Jill E. Hughes, Vanessa Knight-Bell, Sheilah Johnson-Rocha and Richard W. Lieb Jr. were added to the action as opt-in plaintiffs. On Feb. 6, 2025, Mobley moved for conditional certification of the following class: “All individuals aged 40 and over who, from September 24, 2020, through the present applied for job opportunities using Workday, Inc.’s job application platform and were denied employment recommendations.” Workday filed its opposition on March 6.
In granting preliminarily collective certification, Judge Rita F. Lin said Mobley adequately alleged that Workday’s use of AI to “score, sort, rank, or screen applicants” showed the presence of a unified policy.
Alike
“The critical issue at the heart of Mobley’s claim is whether that system has a disparate impact on applicants over forty. That issue is susceptible to common proof — it cuts across the proposed collective, regardless of the degree to which particular employers place weight on those recommendations, the extent to which the system makes discriminatory recommendations across different employers, or the natural variations in the qualifications or rejection rate for particular members of the proposed collective,” Judge Lin said.

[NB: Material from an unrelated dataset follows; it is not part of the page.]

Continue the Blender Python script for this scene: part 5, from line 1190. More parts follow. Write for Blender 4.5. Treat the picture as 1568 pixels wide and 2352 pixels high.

It also does not matter that all members of the proposed collective are not identical because they are “alike in the central way that matters,” Judge Lin said.
To the extent that Workday is correct that there might be difficulties in identifying the collective members, that alone is not a reason to deny certification, and in any case, the hurdles do not appear insurmountable, Judge Lin said. To the extent that the collective potentially includes hundreds of millions of members, that is the result of Workday’s own alleged discrimination. “Allegedly widespread discrimination is not a basis for denying notice,” Judge Lin said.
Judge Lin said Workday’s contention that it does not reject applicants is contrary to Mobley’s allegations. Further, it is possible that if Workday gave an applicant a low score it could qualify as a recommendation that the employer not hire that applicant. The remaining questions about how strongly Workday’s recommendations weigh in favor of or against hiring a candidate do not prevent a collective action, Judge Lin said.
Unified Policy
“Workday’s argument that certain of its AI features could vary in their impact across different employers does not defeat the existence of common issues either. In nearly every large disparate impact case, certain units of the whole — for example, regions of a national company or divisions of an organization — will demonstrate the effects of a unified discriminatory policy to a greater or lesser extent than others, or may demonstrate no discriminatory effect at all. But where a unified policy exists and the net disparate impact of that unified policy can be proven through statistical evidence, such unit-level differences do not defeat the prima facie discrimination case. The case remains subject to collective proof,” Judge Lin said.
Judge Lin said that to the extent that Workday intends to argue that any discrimination is the result of the employers and not itself, that does not defeat certification at this stage. Those questions go to common proof more suited to the analysis at the second stage. Likewise, at this stage Mobley does not need to show that every member of the proposed collective is identical. It is possible that Mobley will eventually be unable to show disparate impact for all the reasons Workday suggests. But that is an issue for the future, Judge Lin said.
Nor does each member of the proposed collective need to have applied to a high number of jobs for which they were qualified, Judge Lin said. This case involves disparate impact, not disparate treatment. And while an applicant’s qualifications might ultimately impact the ability to recover damages, that does not weigh on standing to pursue a claim, Judge Lin said.
Counsel
Mobley is represented by Lee D. Winston and Roderick T. Cooks of Winston Cooks LLC in Birmingham, Ala., Jay Green of Green Estate, Probate and Elder Law Firm in San Francisco and Robert L. Wiggins Jr. of Wiggins, Childs, Pantazis, Fisher & Goldfarb LLC in Birmingham.
Workday is represented by Julie A. Totten, Erin M. Connell, Kayla D. Grundy and Alexandria R. Elliott of Orrick, Herrington & Sutcliffe LLP in San Francisco and Justin M. Washington of the firm’s Los Angeles office.
(Additional documents available: Mobley’s motion for conditional certification with attachments. Document #46-250305-014B. Workday’s opposition. Document #46-250402-004B. Mobley’s reply. Document #46-250604-040B. Mobley’s amended complaint. Document #46-240403-006C.)